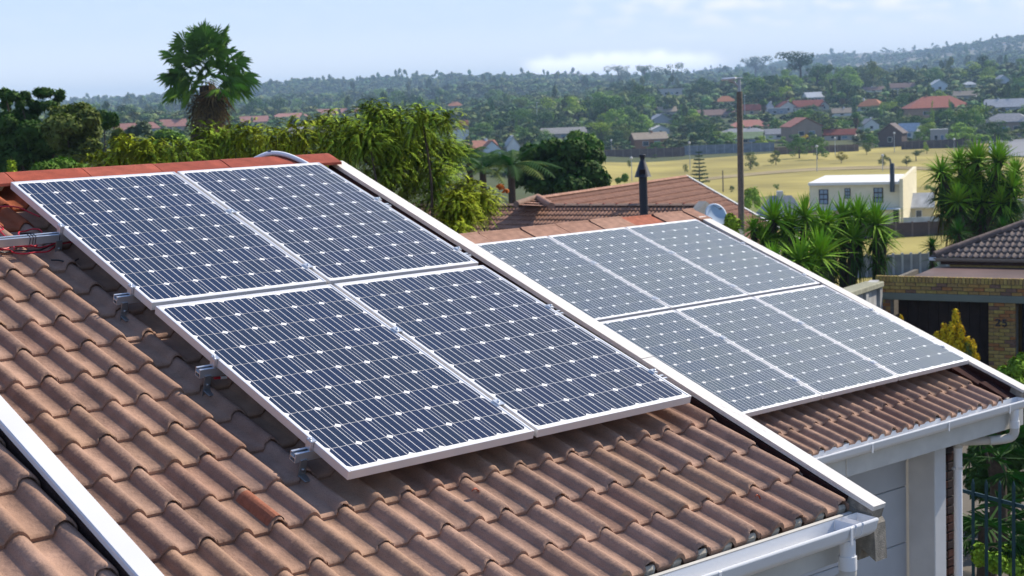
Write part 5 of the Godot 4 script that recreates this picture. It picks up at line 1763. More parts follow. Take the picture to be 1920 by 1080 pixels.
	town_house("pink roofed row house directly left of the palm trunk", 302, 352, 224, 246, "gable", lin(.55, .40, .30), lin(.52, .25, .20), 0.1, .6, .5, 2)
	town_house("pink roofed row house right of the palm", 450, 505, 218, 236, "gable", lin(.55, .40, .30), lin(.50, .24, .19), 0.05, .6, .5, 2)
	town_house("pink hip roofed house above the white conduit", 502, 590, 212, 232, "hip", lin(.60, .46, .34), lin(.52, .25, .20), 0.05, .55, .5, 3)
	town_house("rightmost pink roofed row house before the pepper tree", 586, 682, 204, 226, "gable", lin(.55, .40, .30), lin(.50, .25, .20), 0.05, .6, .4, 3)
	town_house("long grey roofed shed below the pink roofs", 535, 622, 238, 262, "gable", lin(.30, .30, .31), lin(.42, .42, .41), 0.1, .5, .5, 2)
	# far off on the hills
	var far := [[725, 757, 157, 167, "long white building far off on the left hill"], [872, 913, 157, 163, "pinkish far building below the hill crest"], [1057, 1092, 137, 143, "long pinkish building near the hill crest"], [1002, 1011, 144, 151, "small white far house, left of a pair near the crest"], [1024, 1035, 144, 151, "small white far house, right of a pair near the crest"], [1058, 1073, 155, 166, "white far house left of the blue grey blocks"], [1085, 1134, 152, 166, "blue grey far blocks beside the gum trees' crowns"], [880, 901, 177, 184, "pale far house above the orange hip roof"], [974, 984, 171, 178, "small pale far house in the middle of the forest slope"], [1071, 1091, 173, 181, "pale green roofed building at the forest's lower edge"], [800, 811, 178, 186, "tiny white far house on the left slope"], [648, 672, 170, 177, "pale far house left on the forest slope"]]
	for e in far:
		town_house(e[4], e[0], e[1], e[2], e[3], "gable", white if int(e[0]) % 3 else lin(.5, .42, .38), lin(.6, .6, .6) if int(e[0]) % 2 else lin(.5, .36, .3), 0.1, .4, .5, 1)
	var nth := ["first", "second", "third", "fourth", "fifth", "sixth", "seventh", "eighth", "ninth", "tenth", "eleventh", "twelfth", "thirteenth", "fourteenth", "fifteenth", "sixteenth", "seventeenth", "eighteenth", "nineteenth", "twentieth", "last but five", "last but four", "last but three", "last but two", "last but one", "last"]
	for i in 26:
		var x := 1545 + i * 14.6 + rng.randf_range(-5, 5)
		var crest := lerpf(104, 66, (x - 1560) / 370.0)
		var y := rng.randf_range(crest + 8, crest + 40)
		var w := rng.randf_range(7, 14)
		town_house("small pale house on the hazy right hillside, %s counting from the left" % nth[i], x, x + w, y - 4, y, "gable", white if i % 2 else lin(.55, .48, .44), lin(.5, .33, .27) if i % 3 else lin(.6, .6, .6), 0.1, .45, .6, 0)

	# cream house by the field
	cream_house()
	# walls and fences round the field
	field_wall("grey_wall", "bluish grey slab wall along the field's far side, left part", 1282, 1452, 271, 288, lin(.30, .33, .36))
	field_wall("brown_wall", "brown slab wall along the far side of the field, middle", 1452, 1610, 274, 288, lin(.20, .15, .12))
	field_wall("brown_wall", "dark brown fence below the dark gabled house", 1690, 1825, 264, 280, lin(.14, .11, .10))
	field_wall("brown_wall", "brown wall at the field's far left below the orange brick house", 1130, 1284, 280, 294, lin(.22, .15, .12))
	field_wall("block_wall", "grey concrete block wall behind the brick garage's flat roof", 1600, 1800, 477, 516, lin(.24, .26, .28), 12)
	field_wall("slab_fence", "brown slab fence with pale posts below the cream house", 1540, 1788, 420, 448, lin(.13, .09, .075), 8)
	field_wall("white_wall", "pale blue white boundary wall above the brown slab fence", 1660, 1766, 409, 424, lin(.62, .68, .74), 0)
	# a white outbuilding with a door at the right edge
	town_house("white outbuilding with a small paned door at the right edge", 1888, 1960, 376, 426, "flat", lin(.30, .25, .22), white, 0.0, .15, .6, 0)
	var p := ground_hit(1903, 420)
	var dd := thing("white_door", "white door with dark panes at the right edge", "door", p, atan2((EYE - p).x, (EYE - p).z))
	var k := depth_of(p) / FOCAL
	obj("leaf", boxmesh(Vector3(15 * k, 32 * k, 0.08), 0.01, Vector3(0, 14 * k, 0.6)), M.white_paint, dd)
	for i in 6:
		obj("pane", boxmesh(Vector3(3.6 * k, 3.4 * k, 0.04), 0.0, Vector3((i % 2 - 0.5) * 4.4 * k, (17.5 + (i / 2) * 4.2) * k, 0.64)), M.glass, dd)

func field_wall(called: String, label: String, x0: float, x1: float, ytop: float, ybase: float, c: Color, posts := 10):
	var a := ground_hit(x0, ybase)
	var b := ground_hit(x1, ybase)
	var d := (depth_of(a) + depth_of(b)) / 2
	# one straight wall at the mean distance
	a = at(x0, ybase, d)
	b = at(x1, ybase, d)
	a = on_ground(a.x, a.z)
	b = on_ground(b.x, b.z)
	var h := (ybase - ytop) * d / FOCAL
	var w := thing(called, label, "fence" if called == "slab_fence" else "wall", (a + b) / 2)
	var dir := ((b - a) * Vector3(1, 0, 1)).normalized()
	w.rotation.y = atan2(-dir.z, dir.x)
	var L := (b - a).length()
	obj("slabs", boxmesh(Vector3(L, h + 1.5, 0.14), 0.0, Vector3(0, h / 2 - 0.75, 0)), worn(c, 0.9, "blotch", 0.2, "grain", 0.8), w)
	for i in posts:
		obj("post", boxmesh(Vector3(0.16, h + 1.4, 0.2), 0.01, Vector3(lerpf(-L / 2, L / 2, (i + 0.5) / posts), h / 2 - 0.6, 0.02)), worn(c.lightened(0.10), 0.9, "soft", 0.3), w)
	shields.append([x0, ytop, x1, ybase, d])

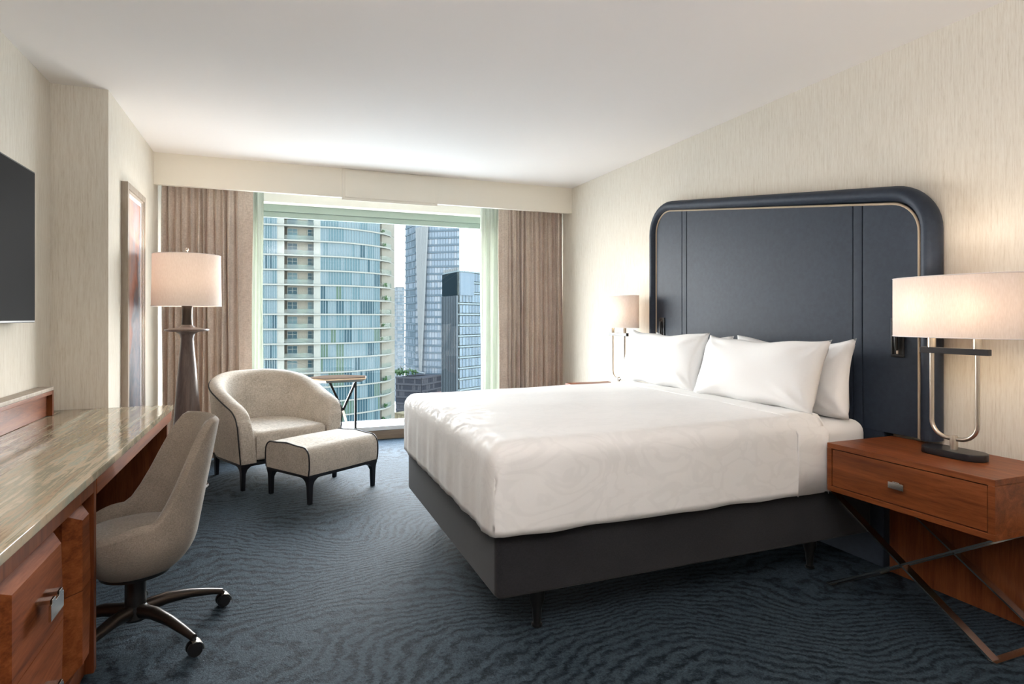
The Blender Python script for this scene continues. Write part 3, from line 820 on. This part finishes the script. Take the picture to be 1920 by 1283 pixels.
# inner back seams
for sx_ in (-.07, .12):
    B().tube([(sx_*1.0, .308, .46), (sx_*1.05, .314, .60), (sx_*1.1, .3185, .74), (sx_*1.15, .328, .80)], .0016, 6).build('seam', LINEN_B, ac)
fb = B(); loop = [(x-nx*.006, y-ny*.006) for (x, y, nx, ny) in UP]
fb.prism([(p[0], p[1]-.006 if i in (0, len(loop)-1) else p[1]) for i, p in enumerate(loop)], .188, .214, .002); fb.build('base_frame', BLACKWOOD, ac)
def bracket_leg(px_, py_, dx, dy, h, parent):
    """tapering square leg that flares into the frame"""
    b = B(); rings = []
    for z, s_, e_ in ((h, .025, .040), (h-.010, .022, .026), (h-.030, .019, .008), (h-.06, .017, .0), (0, .013, .0)):
        x0, x1 = (-s_, s_+e_) if dx > 0 else (-s_-e_, s_); y0, y1 = (-s_, s_+e_) if dy > 0 else (-s_-e_, s_)
        rings.append([(px_+x0, py_+y0, z), (px_+x1, py_+y0, z), (px_+x1, py_+y1, z), (px_+x0, py_+y1, z)])
    b.loft(rings); return b.build('leg', BLACKWOOD, parent, ang=25)
bracket_leg(-.398, -.362, 1, 1, .19, ac); bracket_leg(.398, -.362, -1, 1, .19, ac)
bracket_leg(-.34, .29, 1, -1, .19, ac); bracket_leg(.34, .29, -1, -1, .19, ac)

# ottoman
ot = thing('ottoman', 'beige linen ottoman with black piping in front of the armchair', 'ottoman', (.355, 4.972, 0), math.radians(33.5))
hl, hd = .325, .265; prof = []
for sgn in (-1, 1):
    arc = []
    for k in range(9):
        a = PI/2*k/8; r = .075
        arc.append((hd-r+r*math.cos(a), .415-r+r*math.sin(a)))
    arc = [(hd-.004, .212), (hd+.004, .27), (hd+.004, .33)] + arc
    prof += [(sgn*yy, zz) for yy, zz in (arc if sgn == 1 else arc)] if False else []
arc = [(hd-.006, .212), (hd+.003, .26), (hd+.004, .31)] + [(hd+.002-.075+.075*math.cos(PI/2*k/8), .412-.075+.075*math.sin(PI/2*k/8)) for k in range(9)]
top_ = [(t*.12, .424-.010*abs(t)) for t in (1, .5, 0, -.5, -1)]
prof = arc + top_ + [(-a_, c_) for a_, c_ in arc[::-1]]
rings = []
for xx, k in ((-hl-.004, .94), (-hl, .985), (-hl+.01, 1.0), (0, 1.015), (hl-.01, 1.0), (hl, .985), (hl+.004, .94)):
    rings.append([(xx, yy*k, .212+(zz-.212)*(k if k < 1 else 1+(k-1)*.8)) for yy, zz in prof])
B().loft(rings).build('cushion', LINEN_B, ot, ang=40)
for s_ in (-1, 1):
    B().tube([(s_*(hl+.001), yy*1.002, zz+.001 if zz > .3 else zz) for yy, zz in prof], .0055, 8).build('piping', PIPING, ot)
B().box((-hl, -hd+.002, .190), (hl, hd-.002, .214), .003).build('base_frame', BLACKWOOD, ot)
for a_, c_ in ((-1, -1), (1, -1), (-1, 1), (1, 1)):
    bracket_leg(a_*(hl-.026), c_*(hd-.028), -a_, -c_, .192, ot)

# side table
st = thing('side_table', 'small faceted side table with dark angled legs in front of the window', 'table', (.575, 6.50, 0), 0)
tp = [(-.30, .02), (-.10, -.21), (.30, -.17), (.33, .02), (.12, .20), (-.10, .19)]
b = B(); b.loft([[(p[0]*.86-.005, p[1]*.86, .695) for p in tp], [(p[0], p[1], .722) for p in tp], [(p[0], p[1], .736) for p in tp]]); b.build('top', BRASS, st, smooth=False)
B().prism([(p[0]*.985, p[1]*.985) for p in tp], .736, .741, .001).build('top_inlay', TABLEWOOD, st)
def bar(p, q_, nm, m=BRONZE): B().tube([p, q_], 0, flat=(.034, .022), up=(0, 1, 0)).build(nm, m, st)
J = (.085, -.02, .39)
bar((-.055, -.10, .700), J, 'leg_strut'); bar((.215, -.06, .700), J, 'leg_strut', BLACKMET)
bar(J, (.19, -.13, .004), 'leg', NICKEL); bar(J, (-.02, .10, .004), 'leg', BLACKMET)
bar((.215, .0, .70), (.215, .0, .004), 'leg', BLACKMET)

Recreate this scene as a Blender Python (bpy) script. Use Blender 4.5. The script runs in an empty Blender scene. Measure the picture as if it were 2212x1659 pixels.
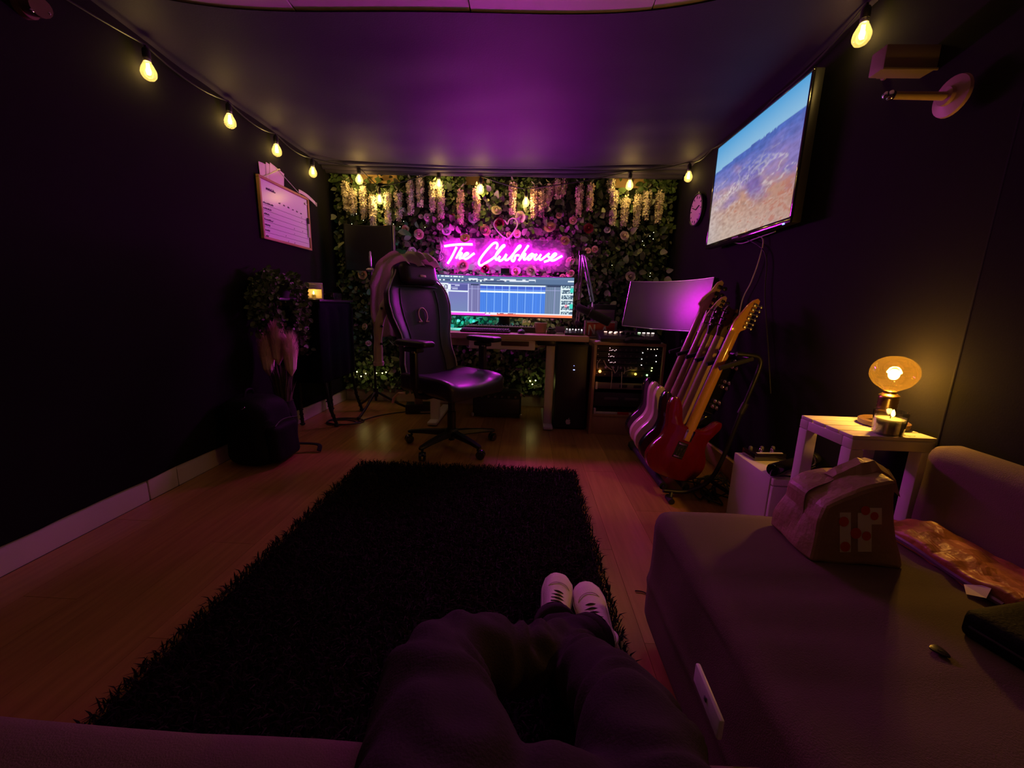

======

Print, without alteration, the lines from the line with "The Blender Python" to the line with "bracket_leg(-.34, .29, 1, -1, .19, ac);". Include both of them, and omit every other line.

The Blender Python script for this scene continues. Write part 3, from line 820 on. This part finishes the script. Take the picture to be 1920 by 1283 pixels.
# inner back seams
for sx_ in (-.07, .12):
    B().tube([(sx_*1.0, .308, .46), (sx_*1.05, .314, .60), (sx_*1.1, .3185, .74), (sx_*1.15, .328, .80)], .0016, 6).build('seam', LINEN_B, ac)
fb = B(); loop = [(x-nx*.006, y-ny*.006) for (x, y, nx, ny) in UP]
fb.prism([(p[0], p[1]-.006 if i in (0, len(loop)-1) else p[1]) for i, p in enumerate(loop)], .188, .214, .002); fb.build('base_frame', BLACKWOOD, ac)
def bracket_leg(px_, py_, dx, dy, h, parent):
    """tapering square leg that flares into the frame"""
    b = B(); rings = []
    for z, s_, e_ in ((h, .025, .040), (h-.010, .022, .026), (h-.030, .019, .008), (h-.06, .017, .0), (0, .013, .0)):
        x0, x1 = (-s_, s_+e_) if dx > 0 else (-s_-e_, s_); y0, y1 = (-s_, s_+e_) if dy > 0 else (-s_-e_, s_)
        rings.append([(px_+x0, py_+y0, z), (px_+x1, py_+y0, z), (px_+x1, py_+y1, z), (px_+x0, py_+y1, z)])
    b.loft(rings); return b.build('leg', BLACKWOOD, parent, ang=25)
bracket_leg(-.398, -.362, 1, 1, .19, ac); bracket_leg(.398, -.362, -1, 1, .19, ac)
bracket_leg(-.34, .29, 1, -1, .19, ac); bracket_leg(.34, .29, -1, -1, .19, ac)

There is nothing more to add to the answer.